-- WHAT IS NEEDED --
Print exactly those lines that run from the beginning of the data to the line bearing "return mb, o", inclusive.

═════ SOURCE DATA

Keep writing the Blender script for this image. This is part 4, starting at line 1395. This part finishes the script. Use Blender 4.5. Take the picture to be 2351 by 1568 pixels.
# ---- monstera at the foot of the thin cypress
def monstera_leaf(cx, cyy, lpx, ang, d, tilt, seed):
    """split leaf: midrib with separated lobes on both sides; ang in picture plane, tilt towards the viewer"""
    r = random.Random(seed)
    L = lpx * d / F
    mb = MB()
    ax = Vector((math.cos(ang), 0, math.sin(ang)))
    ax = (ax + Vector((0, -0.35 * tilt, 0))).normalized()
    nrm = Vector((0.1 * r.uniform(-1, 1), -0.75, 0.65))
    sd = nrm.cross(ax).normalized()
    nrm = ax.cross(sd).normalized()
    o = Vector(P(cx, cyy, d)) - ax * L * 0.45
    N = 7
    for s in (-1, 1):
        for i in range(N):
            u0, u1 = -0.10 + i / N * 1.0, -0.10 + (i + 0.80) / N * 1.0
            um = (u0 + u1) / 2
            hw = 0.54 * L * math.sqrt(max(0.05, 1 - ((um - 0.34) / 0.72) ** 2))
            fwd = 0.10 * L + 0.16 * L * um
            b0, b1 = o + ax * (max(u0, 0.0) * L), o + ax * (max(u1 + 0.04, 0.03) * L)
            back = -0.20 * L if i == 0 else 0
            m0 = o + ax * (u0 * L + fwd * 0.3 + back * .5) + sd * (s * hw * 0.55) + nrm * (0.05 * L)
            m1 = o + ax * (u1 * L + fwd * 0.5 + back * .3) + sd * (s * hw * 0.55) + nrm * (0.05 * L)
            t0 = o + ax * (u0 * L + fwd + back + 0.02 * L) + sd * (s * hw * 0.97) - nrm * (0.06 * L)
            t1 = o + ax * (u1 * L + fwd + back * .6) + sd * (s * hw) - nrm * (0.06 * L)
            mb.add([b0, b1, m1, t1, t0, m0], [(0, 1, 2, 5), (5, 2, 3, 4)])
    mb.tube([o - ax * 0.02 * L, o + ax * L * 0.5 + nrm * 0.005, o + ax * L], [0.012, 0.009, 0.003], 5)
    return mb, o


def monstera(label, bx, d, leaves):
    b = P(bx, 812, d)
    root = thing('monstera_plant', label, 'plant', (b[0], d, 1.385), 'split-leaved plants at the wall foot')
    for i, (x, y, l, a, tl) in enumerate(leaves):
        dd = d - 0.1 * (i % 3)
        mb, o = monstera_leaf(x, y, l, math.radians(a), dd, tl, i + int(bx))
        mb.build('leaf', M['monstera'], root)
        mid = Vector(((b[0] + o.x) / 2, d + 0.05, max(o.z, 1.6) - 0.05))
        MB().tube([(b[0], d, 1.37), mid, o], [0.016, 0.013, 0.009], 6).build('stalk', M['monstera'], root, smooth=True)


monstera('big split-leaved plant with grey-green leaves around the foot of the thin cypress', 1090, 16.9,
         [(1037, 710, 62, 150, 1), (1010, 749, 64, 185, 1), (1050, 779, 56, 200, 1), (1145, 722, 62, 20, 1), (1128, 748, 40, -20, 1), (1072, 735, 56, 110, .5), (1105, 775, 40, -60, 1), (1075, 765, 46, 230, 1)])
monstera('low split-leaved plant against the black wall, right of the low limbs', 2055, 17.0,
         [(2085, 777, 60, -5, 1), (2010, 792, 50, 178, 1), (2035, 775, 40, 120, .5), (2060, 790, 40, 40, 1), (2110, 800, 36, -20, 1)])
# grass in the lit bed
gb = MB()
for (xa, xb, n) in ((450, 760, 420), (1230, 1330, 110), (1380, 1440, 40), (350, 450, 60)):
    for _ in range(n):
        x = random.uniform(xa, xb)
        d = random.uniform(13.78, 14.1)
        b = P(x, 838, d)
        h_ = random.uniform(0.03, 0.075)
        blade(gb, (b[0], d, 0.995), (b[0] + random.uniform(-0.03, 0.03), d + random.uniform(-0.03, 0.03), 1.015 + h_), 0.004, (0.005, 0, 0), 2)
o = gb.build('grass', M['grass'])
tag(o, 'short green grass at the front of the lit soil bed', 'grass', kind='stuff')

══════════

-- TASK SOLUTION --
Keep writing the Blender script for this image. This is part 4, starting at line 1395. This part finishes the script. Use Blender 4.5. Take the picture to be 2351 by 1568 pixels.
# ---- monstera at the foot of the thin cypress
def monstera_leaf(cx, cyy, lpx, ang, d, tilt, seed):
    """split leaf: midrib with separated lobes on both sides; ang in picture plane, tilt towards the viewer"""
    r = random.Random(seed)
    L = lpx * d / F
    mb = MB()
    ax = Vector((math.cos(ang), 0, math.sin(ang)))
    ax = (ax + Vector((0, -0.35 * tilt, 0))).normalized()
    nrm = Vector((0.1 * r.uniform(-1, 1), -0.75, 0.65))
    sd = nrm.cross(ax).normalized()
    nrm = ax.cross(sd).normalized()
    o = Vector(P(cx, cyy, d)) - ax * L * 0.45
    N = 7
    for s in (-1, 1):
        for i in range(N):
            u0, u1 = -0.10 + i / N * 1.0, -0.10 + (i + 0.80) / N * 1.0
            um = (u0 + u1) / 2
            hw = 0.54 * L * math.sqrt(max(0.05, 1 - ((um - 0.34) / 0.72) ** 2))
            fwd = 0.10 * L + 0.16 * L * um
            b0, b1 = o + ax * (max(u0, 0.0) * L), o + ax * (max(u1 + 0.04, 0.03) * L)
            back = -0.20 * L if i == 0 else 0
            m0 = o + ax * (u0 * L + fwd * 0.3 + back * .5) + sd * (s * hw * 0.55) + nrm * (0.05 * L)
            m1 = o + ax * (u1 * L + fwd * 0.5 + back * .3) + sd * (s * hw * 0.55) + nrm * (0.05 * L)
            t0 = o + ax * (u0 * L + fwd + back + 0.02 * L) + sd * (s * hw * 0.97) - nrm * (0.06 * L)
            t1 = o + ax * (u1 * L + fwd + back * .6) + sd * (s * hw) - nrm * (0.06 * L)
            mb.add([b0, b1, m1, t1, t0, m0], [(0, 1, 2, 5), (5, 2, 3, 4)])
    mb.tube([o - ax * 0.02 * L, o + ax * L * 0.5 + nrm * 0.005, o + ax * L], [0.012, 0.009, 0.003], 5)
    return mb, o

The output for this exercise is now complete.